Eduardo Malta, especialista em restauração do Instituto Socioambiental (ISA) e coordenador do Redário, foi além, lembrando as origens do ISA. “E socioambiental se escreve junto, né? O ISA nasceu lançando esse nome porque a gente acredita que uma floresta vazia de gente, isolada, para ser uma área de preservação, onde as pessoas não podem entrar, não é a solução para o planeta. Ele precisa ter florestas com as pessoas. Onde tenha gente”.
Avisa lá
Luciano Carvalho, representante do MST, reforçou a urgência de ações globais contra o que chamou de devastação brutal dos meios de vida que vem sendo sistematicamente mortos e envenenados.
“O Movimento Sem Terra se colocou o desafio enorme, a ambiciosa meta de plantar cem milhões de árvores. Mas só o movimento Sem Terra sozinho não vai conseguir.

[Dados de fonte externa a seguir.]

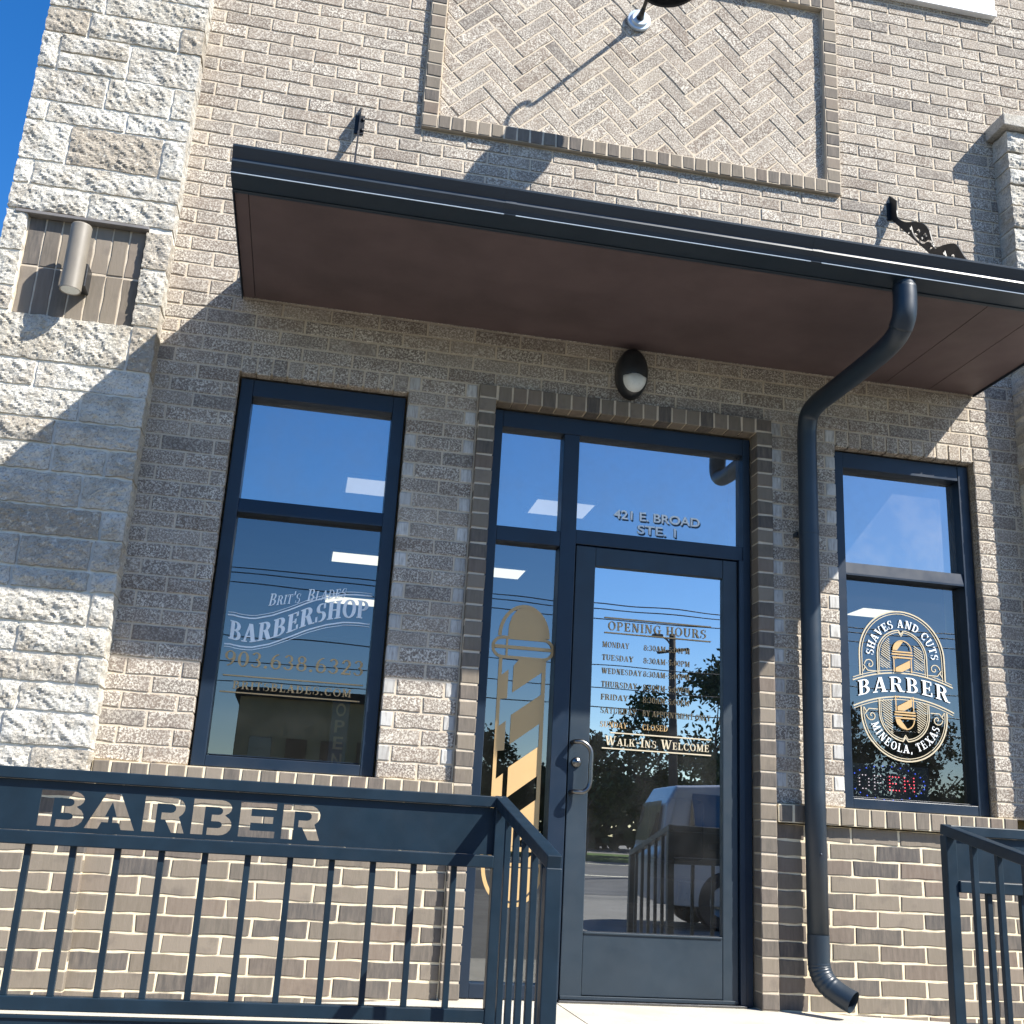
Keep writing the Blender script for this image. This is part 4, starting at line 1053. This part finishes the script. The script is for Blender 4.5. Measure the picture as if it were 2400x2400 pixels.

Já estamos na marca dos quarenta milhões de árvores plantadas. Temos mais aí, mais cinco anos pela frente para atingir nossa meta. Tem que avisar essas alianças o que nós temos que fazer com o campo e a cidade. Na perspectiva do plano nacional, plantar árvores e produzir alimentos saudáveis. Essa é a nossa tarefa política, esse grupo, essa rede de coletores de sementes. Isso é extraordinário”.
Onde tem gente, tem que ter comida
Bráulio Furtado Alvarez, do ISA de Viçosa – Zona da Mata Mineira, onde está se formando uma rede de coletores, lembrou que é preciso prestar atenção à produção de alimentos, “porque senão a gente vai restaurar as florestas e vai ficar comendo salsicha”, alertou.
E é justamente a restauração aliada à produção de alimentos a estratégia adotada pela Coopere, que tem sua área de atuação localizada numa das regiões mais industrializadas do país, antes habitada pelo povo puri, e que vem sendo historicamente degradada.
“Não é só a semente. Se não tiver a mão que coleta a semente, se não tiver o coletor, a coletora, não tem a semente. Mas também não é só restauração, é também agricultura regenerativa, restauração produtiva. Acreditamos que vai potencializar o processo e vamos conseguir chegar ali nos doze milhões de hectares. Agora a gente tem que trabalhar! Tá muito atrasado para um processo que é urgente, né? É para ontem”, finalizou Thiago Coutinho.